Child table locks are also exposed for active transactions with SHOW ENGINE INNODB STATUS (after enabling innodb_status_output_locks).

What about Performance Schema, another popular method to monitor the database? 

MySQL
mysql > truncate `performance_schema`.`table_io_waits_summary_by_table`;
Query OK, 0 rows affected (0.00 sec)
mysql > select OBJECT_NAME,COUNT_UPDATE,COUNT_WRITE,COUNT_READ,COUNT_DELETE,COUNT_INSERT from `performance_schema`.`table_io_waits_summary_by_table` where OBJECT_NAME like "prod%";
+---------------+--------------+-------------+------------+--------------+--------------+
| OBJECT_NAME   | COUNT_UPDATE | COUNT_WRITE | COUNT_READ | COUNT_DELETE | COUNT_INSERT |
+---------------+--------------+-------------+------------+--------------+--------------+
| product       |            0 |           0 |          0 |            0 |            0 |
| product_order |            0 |           0 |          0 |            0 |            0 |
+---------------+--------------+-------------+------------+--------------+--------------+
2 rows in set (0.00 sec)
mysql > update product set id=id+1 where id=65032159 and category=3741760\G
Query OK, 1 row affected (0.02 sec)
Rows matched: 1  Changed: 1  Warnings: 0
mysql > select OBJECT_NAME,COUNT_UPDATE,COUNT_WRITE,COUNT_READ,COUNT_DELETE,COUNT_INSERT from `performance_schema`.`table_io_waits_summary_by_table` where OBJECT_NAME like "prod%";
+---------------+--------------+-------------+------------+--------------+--------------+
| OBJECT_NAME   | COUNT_UPDATE | COUNT_WRITE | COUNT_READ | COUNT_DELETE | COUNT_INSERT |
+---------------+--------------+-------------+------------+--------------+--------------+
| product       |            1 |           1 |          1 |            0 |            0 |
| product_order |            0 |           0 |          0 |            0 |            0 |
+---------------+--------------+-------------+------------+--------------+--------------+
2 rows in set (0.00 sec)
mysql > select product_id,count(*) from product_order where product_id in (65032159,65032160) group by product_id;
+------------+----------+
| product_id | count(*) |
+------------+----------+
|   65032160 |      897 |
+------------+----------+
1 row in set (0.02 sec)
mysql > select OBJECT_NAME,COUNT_UPDATE,COUNT_WRITE,COUNT_READ,COUNT_DELETE,COUNT_INSERT from `performance_schema`.`table_io_waits_summary_by_table` where OBJECT_NAME like "prod%";
+---------------+--------------+-------------+------------+--------------+--------------+
| OBJECT_NAME   | COUNT_UPDATE | COUNT_WRITE | COUNT_READ | COUNT_DELETE | COUNT_INSERT |
+---------------+--------------+-------------+------------+--------------+--------------+
| product       |            1 |           1 |          1 |            0 |            0 |
| product_order |            0 |           0 |      54028 |            0 |            0 |
+---------------+--------------+-------------+------------+--------------+--------------+
2 rows in set (0.00 sec)

Unfortunately, Performance Schema completely missed what happened due to the Foreign Key constraint!
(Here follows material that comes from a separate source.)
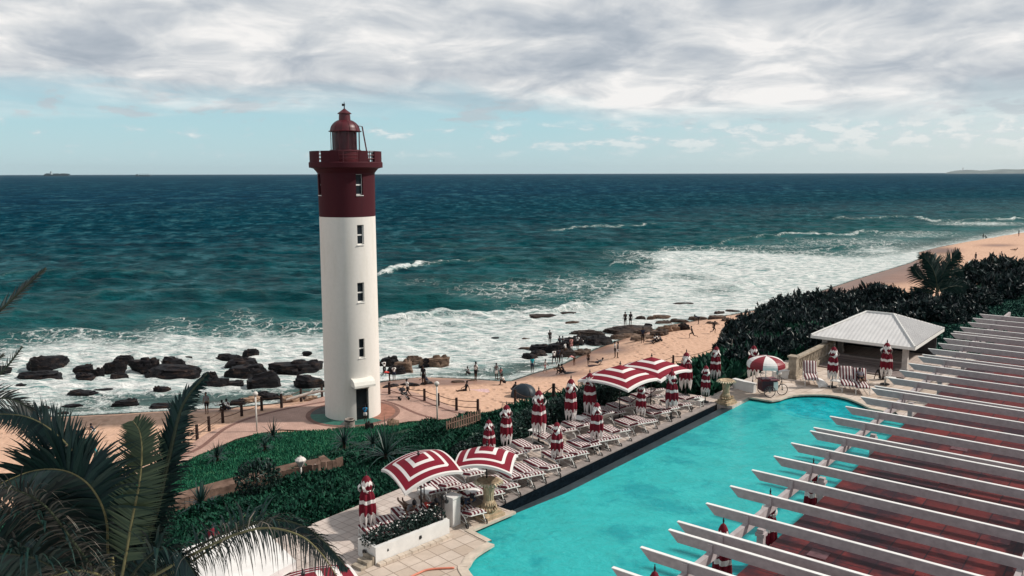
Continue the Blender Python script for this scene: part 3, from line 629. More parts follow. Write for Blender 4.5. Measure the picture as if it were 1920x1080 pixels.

I think it is a serious issue and so I reported it here: https://bugs.mysql.com/bug.php?id=106012

Summary

I hope I was able to draw your attention to the need to exercise caution when investigating DML queries and system load when Foreign Key constraints are used! Maybe you were surprised that a simple single row update or delete required so much time? It could be that under the hood MySQL changed thousands of rows and hid this fact from you!